Written exercise:
Repeat the entire listing exactly.

Data excerpt:
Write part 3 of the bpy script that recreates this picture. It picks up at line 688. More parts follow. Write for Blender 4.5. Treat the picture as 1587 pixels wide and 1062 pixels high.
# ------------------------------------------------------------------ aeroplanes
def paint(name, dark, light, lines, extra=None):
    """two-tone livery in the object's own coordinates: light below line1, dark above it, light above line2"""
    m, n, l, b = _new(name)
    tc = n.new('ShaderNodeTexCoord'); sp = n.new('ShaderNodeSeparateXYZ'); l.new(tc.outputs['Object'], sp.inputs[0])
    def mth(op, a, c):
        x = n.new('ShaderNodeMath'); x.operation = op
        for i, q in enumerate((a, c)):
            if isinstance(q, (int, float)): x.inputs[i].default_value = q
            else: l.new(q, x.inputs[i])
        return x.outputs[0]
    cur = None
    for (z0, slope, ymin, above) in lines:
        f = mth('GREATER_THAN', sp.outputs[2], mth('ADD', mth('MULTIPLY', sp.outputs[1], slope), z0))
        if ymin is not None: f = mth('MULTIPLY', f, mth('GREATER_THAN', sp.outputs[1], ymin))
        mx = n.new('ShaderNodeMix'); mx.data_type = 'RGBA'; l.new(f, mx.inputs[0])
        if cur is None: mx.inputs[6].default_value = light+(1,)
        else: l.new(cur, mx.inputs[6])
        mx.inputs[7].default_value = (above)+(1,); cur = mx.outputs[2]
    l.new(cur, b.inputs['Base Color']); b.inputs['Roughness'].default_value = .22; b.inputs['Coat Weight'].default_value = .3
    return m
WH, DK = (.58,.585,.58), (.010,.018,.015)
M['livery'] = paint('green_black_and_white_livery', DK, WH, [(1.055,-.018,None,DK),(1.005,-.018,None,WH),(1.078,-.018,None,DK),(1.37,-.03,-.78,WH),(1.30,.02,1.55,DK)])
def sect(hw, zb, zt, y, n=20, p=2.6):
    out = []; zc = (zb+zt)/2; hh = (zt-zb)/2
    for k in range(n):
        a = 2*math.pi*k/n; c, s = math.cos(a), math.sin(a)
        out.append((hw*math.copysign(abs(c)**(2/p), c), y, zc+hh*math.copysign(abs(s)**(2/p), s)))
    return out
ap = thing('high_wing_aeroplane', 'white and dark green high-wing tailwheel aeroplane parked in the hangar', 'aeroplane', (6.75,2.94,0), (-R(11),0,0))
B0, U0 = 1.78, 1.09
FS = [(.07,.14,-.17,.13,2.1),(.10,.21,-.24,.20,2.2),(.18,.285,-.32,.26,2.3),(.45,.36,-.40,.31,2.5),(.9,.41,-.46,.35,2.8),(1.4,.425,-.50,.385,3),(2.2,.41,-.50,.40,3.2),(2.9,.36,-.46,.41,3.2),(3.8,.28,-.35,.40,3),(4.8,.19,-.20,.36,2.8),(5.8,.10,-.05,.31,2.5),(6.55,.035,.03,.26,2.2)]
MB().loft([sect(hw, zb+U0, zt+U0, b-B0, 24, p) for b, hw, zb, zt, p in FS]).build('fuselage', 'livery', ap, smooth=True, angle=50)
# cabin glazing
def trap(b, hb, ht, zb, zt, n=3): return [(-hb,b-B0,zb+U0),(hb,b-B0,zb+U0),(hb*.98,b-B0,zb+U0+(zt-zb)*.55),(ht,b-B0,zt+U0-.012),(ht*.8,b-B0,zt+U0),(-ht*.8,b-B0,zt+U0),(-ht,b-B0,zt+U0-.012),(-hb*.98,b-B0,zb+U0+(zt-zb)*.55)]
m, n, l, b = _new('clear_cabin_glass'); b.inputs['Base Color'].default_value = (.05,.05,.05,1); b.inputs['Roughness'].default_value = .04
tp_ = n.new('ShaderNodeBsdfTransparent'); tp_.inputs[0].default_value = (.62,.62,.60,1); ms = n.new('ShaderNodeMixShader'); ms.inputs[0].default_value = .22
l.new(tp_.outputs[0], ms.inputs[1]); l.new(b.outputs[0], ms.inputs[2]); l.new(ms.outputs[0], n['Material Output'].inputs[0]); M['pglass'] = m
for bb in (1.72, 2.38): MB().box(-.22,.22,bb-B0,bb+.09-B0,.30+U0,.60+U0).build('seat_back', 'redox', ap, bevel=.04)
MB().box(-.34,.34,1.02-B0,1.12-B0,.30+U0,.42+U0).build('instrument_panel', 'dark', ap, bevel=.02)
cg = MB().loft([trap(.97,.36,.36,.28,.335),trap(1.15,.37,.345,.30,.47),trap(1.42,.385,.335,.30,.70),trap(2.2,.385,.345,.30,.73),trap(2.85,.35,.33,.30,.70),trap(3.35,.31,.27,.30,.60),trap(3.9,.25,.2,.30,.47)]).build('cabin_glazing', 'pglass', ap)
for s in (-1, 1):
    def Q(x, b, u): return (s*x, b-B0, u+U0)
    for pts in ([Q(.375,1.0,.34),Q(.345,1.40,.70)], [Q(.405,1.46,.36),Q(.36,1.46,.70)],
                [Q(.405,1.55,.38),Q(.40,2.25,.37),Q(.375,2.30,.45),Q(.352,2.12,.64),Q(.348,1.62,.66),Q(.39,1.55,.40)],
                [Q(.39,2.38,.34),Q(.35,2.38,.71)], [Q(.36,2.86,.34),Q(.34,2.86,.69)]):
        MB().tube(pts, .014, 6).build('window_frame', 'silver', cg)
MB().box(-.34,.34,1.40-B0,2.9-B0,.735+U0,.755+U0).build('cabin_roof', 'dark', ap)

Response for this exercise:
Write part 3 of the bpy script that recreates this picture. It picks up at line 688. More parts follow. Write for Blender 4.5. Treat the picture as 1587 pixels wide and 1062 pixels high.
# ------------------------------------------------------------------ aeroplanes
def paint(name, dark, light, lines, extra=None):
    """two-tone livery in the object's own coordinates: light below line1, dark above it, light above line2"""
    m, n, l, b = _new(name)
    tc = n.new('ShaderNodeTexCoord'); sp = n.new('ShaderNodeSeparateXYZ'); l.new(tc.outputs['Object'], sp.inputs[0])
    def mth(op, a, c):
        x = n.new('ShaderNodeMath'); x.operation = op
        for i, q in enumerate((a, c)):
            if isinstance(q, (int, float)): x.inputs[i].default_value = q
            else: l.new(q, x.inputs[i])
        return x.outputs[0]
    cur = None
    for (z0, slope, ymin, above) in lines:
        f = mth('GREATER_THAN', sp.outputs[2], mth('ADD', mth('MULTIPLY', sp.outputs[1], slope), z0))
        if ymin is not None: f = mth('MULTIPLY', f, mth('GREATER_THAN', sp.outputs[1], ymin))
        mx = n.new('ShaderNodeMix'); mx.data_type = 'RGBA'; l.new(f, mx.inputs[0])
        if cur is None: mx.inputs[6].default_value = light+(1,)
        else: l.new(cur, mx.inputs[6])
        mx.inputs[7].default_value = (above)+(1,); cur = mx.outputs[2]
    l.new(cur, b.inputs['Base Color']); b.inputs['Roughness'].default_value = .22; b.inputs['Coat Weight'].default_value = .3
    return m
WH, DK = (.58,.585,.58), (.010,.018,.015)
M['livery'] = paint('green_black_and_white_livery', DK, WH, [(1.055,-.018,None,DK),(1.005,-.018,None,WH),(1.078,-.018,None,DK),(1.37,-.03,-.78,WH),(1.30,.02,1.55,DK)])
def sect(hw, zb, zt, y, n=20, p=2.6):
    out = []; zc = (zb+zt)/2; hh = (zt-zb)/2
    for k in range(n):
        a = 2*math.pi*k/n; c, s = math.cos(a), math.sin(a)
        out.append((hw*math.copysign(abs(c)**(2/p), c), y, zc+hh*math.copysign(abs(s)**(2/p), s)))
    return out
ap = thing('high_wing_aeroplane', 'white and dark green high-wing tailwheel aeroplane parked in the hangar', 'aeroplane', (6.75,2.94,0), (-R(11),0,0))
B0, U0 = 1.78, 1.09
FS = [(.07,.14,-.17,.13,2.1),(.10,.21,-.24,.20,2.2),(.18,.285,-.32,.26,2.3),(.45,.36,-.40,.31,2.5),(.9,.41,-.46,.35,2.8),(1.4,.425,-.50,.385,3),(2.2,.41,-.50,.40,3.2),(2.9,.36,-.46,.41,3.2),(3.8,.28,-.35,.40,3),(4.8,.19,-.20,.36,2.8),(5.8,.10,-.05,.31,2.5),(6.55,.035,.03,.26,2.2)]
MB().loft([sect(hw, zb+U0, zt+U0, b-B0, 24, p) for b, hw, zb, zt, p in FS]).build('fuselage', 'livery', ap, smooth=True, angle=50)
# cabin glazing
def trap(b, hb, ht, zb, zt, n=3): return [(-hb,b-B0,zb+U0),(hb,b-B0,zb+U0),(hb*.98,b-B0,zb+U0+(zt-zb)*.55),(ht,b-B0,zt+U0-.012),(ht*.8,b-B0,zt+U0),(-ht*.8,b-B0,zt+U0),(-ht,b-B0,zt+U0-.012),(-hb*.98,b-B0,zb+U0+(zt-zb)*.55)]
m, n, l, b = _new('clear_cabin_glass'); b.inputs['Base Color'].default_value = (.05,.05,.05,1); b.inputs['Roughness'].default_value = .04
tp_ = n.new('ShaderNodeBsdfTransparent'); tp_.inputs[0].default_value = (.62,.62,.60,1); ms = n.new('ShaderNodeMixShader'); ms.inputs[0].default_value = .22
l.new(tp_.outputs[0], ms.inputs[1]); l.new(b.outputs[0], ms.inputs[2]); l.new(ms.outputs[0], n['Material Output'].inputs[0]); M['pglass'] = m
for bb in (1.72, 2.38): MB().box(-.22,.22,bb-B0,bb+.09-B0,.30+U0,.60+U0).build('seat_back', 'redox', ap, bevel=.04)
MB().box(-.34,.34,1.02-B0,1.12-B0,.30+U0,.42+U0).build('instrument_panel', 'dark', ap, bevel=.02)
cg = MB().loft([trap(.97,.36,.36,.28,.335),trap(1.15,.37,.345,.30,.47),trap(1.42,.385,.335,.30,.70),trap(2.2,.385,.345,.30,.73),trap(2.85,.35,.33,.30,.70),trap(3.35,.31,.27,.30,.60),trap(3.9,.25,.2,.30,.47)]).build('cabin_glazing', 'pglass', ap)
for s in (-1, 1):
    def Q(x, b, u): return (s*x, b-B0, u+U0)
    for pts in ([Q(.375,1.0,.34),Q(.345,1.40,.70)], [Q(.405,1.46,.36),Q(.36,1.46,.70)],
                [Q(.405,1.55,.38),Q(.40,2.25,.37),Q(.375,2.30,.45),Q(.352,2.12,.64),Q(.348,1.62,.66),Q(.39,1.55,.40)],
                [Q(.39,2.38,.34),Q(.35,2.38,.71)], [Q(.36,2.86,.34),Q(.34,2.86,.69)]):
        MB().tube(pts, .014, 6).build('window_frame', 'silver', cg)
MB().box(-.34,.34,1.40-B0,2.9-B0,.735+U0,.755+U0).build('cabin_roof', 'dark', ap)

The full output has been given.